I think the issue with CMake is exactly the issue with C++.
There's a 'modern' way to do things, and a 'legacy' way to do things, and the respective designers of CMake and C++ have decided that it was—for several reasons—better to leave the 'legacy' stuff in the languages, rather than pull a Python and make a clean split.
In 'modern' CMake, there are targets, and properties on said targets, i.e. compile and link options, C/C++ versions, libraries, headers, other custom dependencies, etc.
There are also functions and generator expressions[1] to make control flow a little easier. On top of these, CMake's built-in `find-package` and `FetchContent` make package management a lot easier than it used to be. Want Boost? Just do `find_package(Boost)`, and then `target_link_libraries(<my_target> Boost::boost)`. It gets easier still with a proper C++ dependency manager like vcpkg or Conan.

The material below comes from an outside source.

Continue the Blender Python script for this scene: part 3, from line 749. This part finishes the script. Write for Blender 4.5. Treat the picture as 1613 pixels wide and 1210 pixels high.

In legacy CMake, all these were set with global variables and there was no unified way to handle packages. I fully foresee going forward that at least a plurality of C++ developers will coalesce on a CMake + vcpkg (which has more packages than Conan) workflow.
Bash cannot handle figuring out all my dependencies and how to run them in across howeverany CPUs I have. Nor can it handle all the different cross compile, static analysis, address sanitizer, and so on.builds I run.
I do this for personal projects and honestly, considering the alternatives, I think it rules.